(SET EXERCISE) Identify all lines in the listing that include the word "objects", and copy them out.
----------------------------------------
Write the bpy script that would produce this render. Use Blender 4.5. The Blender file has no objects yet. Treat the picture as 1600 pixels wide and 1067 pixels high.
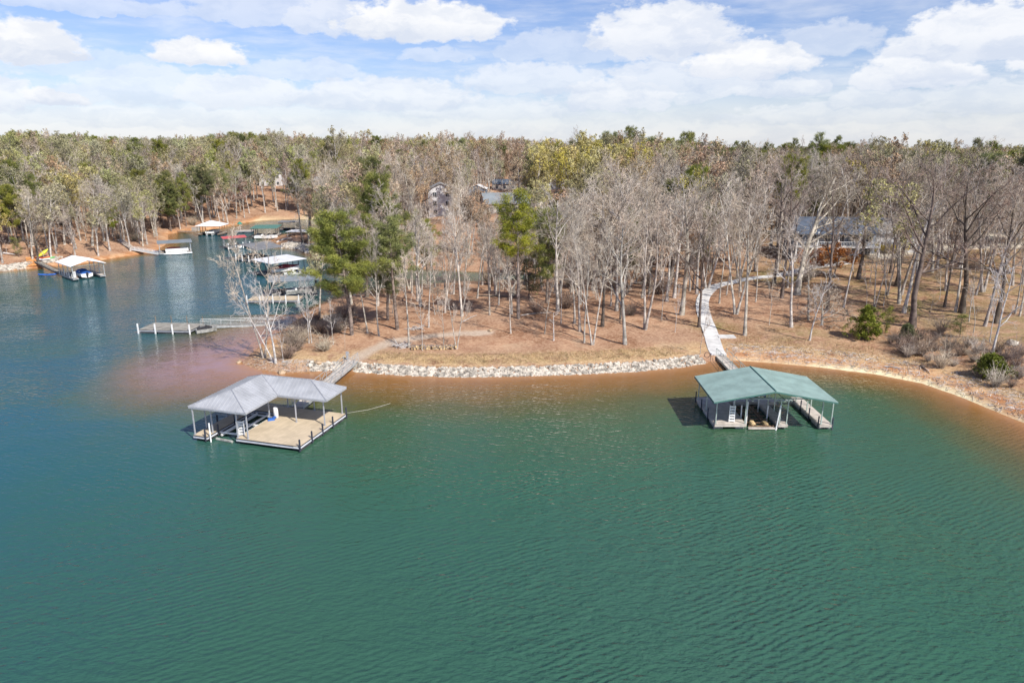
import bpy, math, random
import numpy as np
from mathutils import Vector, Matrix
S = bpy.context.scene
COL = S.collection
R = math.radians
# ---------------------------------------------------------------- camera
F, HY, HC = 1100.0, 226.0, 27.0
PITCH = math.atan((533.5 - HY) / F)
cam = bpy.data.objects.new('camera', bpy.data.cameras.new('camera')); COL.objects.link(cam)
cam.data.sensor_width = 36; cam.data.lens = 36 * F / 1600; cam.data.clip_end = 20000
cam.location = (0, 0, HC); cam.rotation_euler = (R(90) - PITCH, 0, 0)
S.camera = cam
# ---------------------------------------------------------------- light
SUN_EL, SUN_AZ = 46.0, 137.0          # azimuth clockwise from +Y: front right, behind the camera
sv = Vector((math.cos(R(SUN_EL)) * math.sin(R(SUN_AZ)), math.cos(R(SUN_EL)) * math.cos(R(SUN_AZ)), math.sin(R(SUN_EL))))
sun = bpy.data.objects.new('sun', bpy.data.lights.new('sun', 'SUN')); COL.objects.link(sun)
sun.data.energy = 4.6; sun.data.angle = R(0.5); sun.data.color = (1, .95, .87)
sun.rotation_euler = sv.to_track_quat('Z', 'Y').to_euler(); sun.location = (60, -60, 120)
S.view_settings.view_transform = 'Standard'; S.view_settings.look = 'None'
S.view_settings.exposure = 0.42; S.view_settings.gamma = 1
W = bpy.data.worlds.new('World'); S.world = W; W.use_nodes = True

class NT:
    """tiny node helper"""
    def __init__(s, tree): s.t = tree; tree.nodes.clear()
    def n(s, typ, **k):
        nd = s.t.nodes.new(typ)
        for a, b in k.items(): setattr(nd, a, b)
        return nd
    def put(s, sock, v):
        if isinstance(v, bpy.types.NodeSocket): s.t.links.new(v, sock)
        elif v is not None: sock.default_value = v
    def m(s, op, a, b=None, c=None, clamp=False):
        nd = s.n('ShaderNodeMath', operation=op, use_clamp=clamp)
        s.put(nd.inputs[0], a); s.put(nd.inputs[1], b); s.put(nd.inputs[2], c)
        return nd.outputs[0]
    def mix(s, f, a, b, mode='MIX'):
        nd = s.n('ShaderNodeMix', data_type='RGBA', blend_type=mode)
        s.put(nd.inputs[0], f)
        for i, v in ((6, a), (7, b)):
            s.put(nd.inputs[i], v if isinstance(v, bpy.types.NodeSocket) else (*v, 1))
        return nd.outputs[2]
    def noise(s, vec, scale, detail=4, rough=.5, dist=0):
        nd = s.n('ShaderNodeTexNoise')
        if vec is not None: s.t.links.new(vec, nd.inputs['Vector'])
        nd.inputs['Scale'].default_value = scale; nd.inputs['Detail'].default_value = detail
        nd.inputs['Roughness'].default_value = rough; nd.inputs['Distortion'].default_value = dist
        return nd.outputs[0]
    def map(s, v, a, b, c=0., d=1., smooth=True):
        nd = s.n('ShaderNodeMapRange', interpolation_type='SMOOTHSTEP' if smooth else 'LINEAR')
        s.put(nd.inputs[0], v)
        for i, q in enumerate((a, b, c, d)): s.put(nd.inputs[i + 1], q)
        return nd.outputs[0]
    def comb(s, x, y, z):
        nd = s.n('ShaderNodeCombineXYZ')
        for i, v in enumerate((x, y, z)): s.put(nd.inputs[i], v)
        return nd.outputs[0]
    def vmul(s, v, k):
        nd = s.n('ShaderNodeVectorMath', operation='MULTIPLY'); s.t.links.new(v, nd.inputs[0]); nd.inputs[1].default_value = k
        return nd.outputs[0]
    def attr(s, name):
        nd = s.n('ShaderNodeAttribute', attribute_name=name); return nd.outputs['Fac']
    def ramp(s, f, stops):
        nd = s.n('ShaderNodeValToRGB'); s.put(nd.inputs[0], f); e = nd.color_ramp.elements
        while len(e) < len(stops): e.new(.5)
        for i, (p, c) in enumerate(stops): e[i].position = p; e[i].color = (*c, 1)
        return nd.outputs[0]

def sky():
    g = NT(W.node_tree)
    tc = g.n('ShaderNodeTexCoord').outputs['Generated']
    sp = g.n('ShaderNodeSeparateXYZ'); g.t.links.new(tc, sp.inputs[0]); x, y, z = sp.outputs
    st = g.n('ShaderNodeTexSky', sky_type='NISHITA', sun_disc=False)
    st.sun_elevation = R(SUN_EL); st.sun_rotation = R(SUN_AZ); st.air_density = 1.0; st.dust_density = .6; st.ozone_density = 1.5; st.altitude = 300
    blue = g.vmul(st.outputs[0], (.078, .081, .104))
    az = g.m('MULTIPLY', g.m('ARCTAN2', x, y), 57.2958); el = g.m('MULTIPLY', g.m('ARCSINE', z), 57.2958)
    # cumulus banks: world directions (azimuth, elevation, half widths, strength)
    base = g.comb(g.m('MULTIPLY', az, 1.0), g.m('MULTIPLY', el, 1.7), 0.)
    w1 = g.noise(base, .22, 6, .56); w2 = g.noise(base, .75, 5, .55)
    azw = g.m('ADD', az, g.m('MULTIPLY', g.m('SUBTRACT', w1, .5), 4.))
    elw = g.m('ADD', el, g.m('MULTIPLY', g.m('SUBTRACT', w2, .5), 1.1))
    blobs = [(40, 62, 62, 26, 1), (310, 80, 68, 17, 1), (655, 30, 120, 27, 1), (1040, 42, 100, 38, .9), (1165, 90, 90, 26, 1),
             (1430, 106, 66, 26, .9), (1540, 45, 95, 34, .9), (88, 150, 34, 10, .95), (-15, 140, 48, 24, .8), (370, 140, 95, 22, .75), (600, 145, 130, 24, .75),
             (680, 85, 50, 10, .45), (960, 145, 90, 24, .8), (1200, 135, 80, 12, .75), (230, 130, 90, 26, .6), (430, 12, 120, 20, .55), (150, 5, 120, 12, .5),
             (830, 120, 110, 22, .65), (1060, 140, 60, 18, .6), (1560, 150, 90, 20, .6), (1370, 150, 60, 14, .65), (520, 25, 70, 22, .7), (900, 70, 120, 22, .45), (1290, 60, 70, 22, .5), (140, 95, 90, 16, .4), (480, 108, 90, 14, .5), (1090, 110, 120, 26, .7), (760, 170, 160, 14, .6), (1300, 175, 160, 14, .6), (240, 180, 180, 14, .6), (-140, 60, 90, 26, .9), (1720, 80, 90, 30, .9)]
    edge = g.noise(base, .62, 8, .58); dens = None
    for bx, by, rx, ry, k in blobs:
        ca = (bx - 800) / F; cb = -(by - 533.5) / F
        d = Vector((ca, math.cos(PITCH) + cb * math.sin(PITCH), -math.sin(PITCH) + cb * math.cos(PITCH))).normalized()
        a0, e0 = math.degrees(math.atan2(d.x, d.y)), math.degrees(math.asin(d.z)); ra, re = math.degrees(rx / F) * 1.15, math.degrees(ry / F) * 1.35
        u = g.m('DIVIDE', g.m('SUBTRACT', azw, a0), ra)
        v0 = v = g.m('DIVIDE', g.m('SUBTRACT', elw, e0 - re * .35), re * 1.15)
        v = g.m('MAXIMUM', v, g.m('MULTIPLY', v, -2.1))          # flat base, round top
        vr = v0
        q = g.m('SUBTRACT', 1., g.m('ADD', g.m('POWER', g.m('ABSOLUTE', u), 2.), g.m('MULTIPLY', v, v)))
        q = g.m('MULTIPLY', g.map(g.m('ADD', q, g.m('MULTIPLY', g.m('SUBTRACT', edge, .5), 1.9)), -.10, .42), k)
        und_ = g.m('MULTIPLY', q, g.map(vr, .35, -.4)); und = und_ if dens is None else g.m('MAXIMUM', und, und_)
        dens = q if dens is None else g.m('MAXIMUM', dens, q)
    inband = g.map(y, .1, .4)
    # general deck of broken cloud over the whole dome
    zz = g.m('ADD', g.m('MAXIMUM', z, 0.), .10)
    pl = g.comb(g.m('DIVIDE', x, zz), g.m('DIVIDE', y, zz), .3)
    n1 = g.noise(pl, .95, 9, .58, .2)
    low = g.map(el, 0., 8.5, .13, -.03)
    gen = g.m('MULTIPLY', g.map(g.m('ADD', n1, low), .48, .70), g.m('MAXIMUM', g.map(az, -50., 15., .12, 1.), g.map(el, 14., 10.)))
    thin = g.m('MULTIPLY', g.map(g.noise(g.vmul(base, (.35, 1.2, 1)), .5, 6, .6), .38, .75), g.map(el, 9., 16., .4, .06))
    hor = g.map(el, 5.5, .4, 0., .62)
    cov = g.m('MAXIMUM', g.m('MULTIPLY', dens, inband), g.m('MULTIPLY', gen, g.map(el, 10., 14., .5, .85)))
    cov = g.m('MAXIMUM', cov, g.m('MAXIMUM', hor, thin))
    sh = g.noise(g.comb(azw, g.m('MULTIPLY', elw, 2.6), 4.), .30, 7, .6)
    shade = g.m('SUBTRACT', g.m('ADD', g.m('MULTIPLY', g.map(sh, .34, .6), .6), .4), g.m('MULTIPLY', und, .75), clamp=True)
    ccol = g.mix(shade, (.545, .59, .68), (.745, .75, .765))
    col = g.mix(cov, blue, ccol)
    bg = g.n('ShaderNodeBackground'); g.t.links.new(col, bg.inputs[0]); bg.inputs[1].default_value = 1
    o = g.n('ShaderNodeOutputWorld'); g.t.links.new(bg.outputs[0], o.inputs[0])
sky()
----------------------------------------
(ANSWER TO THE EXERCISE)
Write the bpy script that would produce this render. Use Blender 4.5. The Blender file has no objects yet. Treat the picture as 1600 pixels wide and 1067 pixels high.
cam = bpy.data.objects.new('camera', bpy.data.cameras.new('camera')); COL.objects.link(cam)
sun = bpy.data.objects.new('sun', bpy.data.lights.new('sun', 'SUN')); COL.objects.link(sun)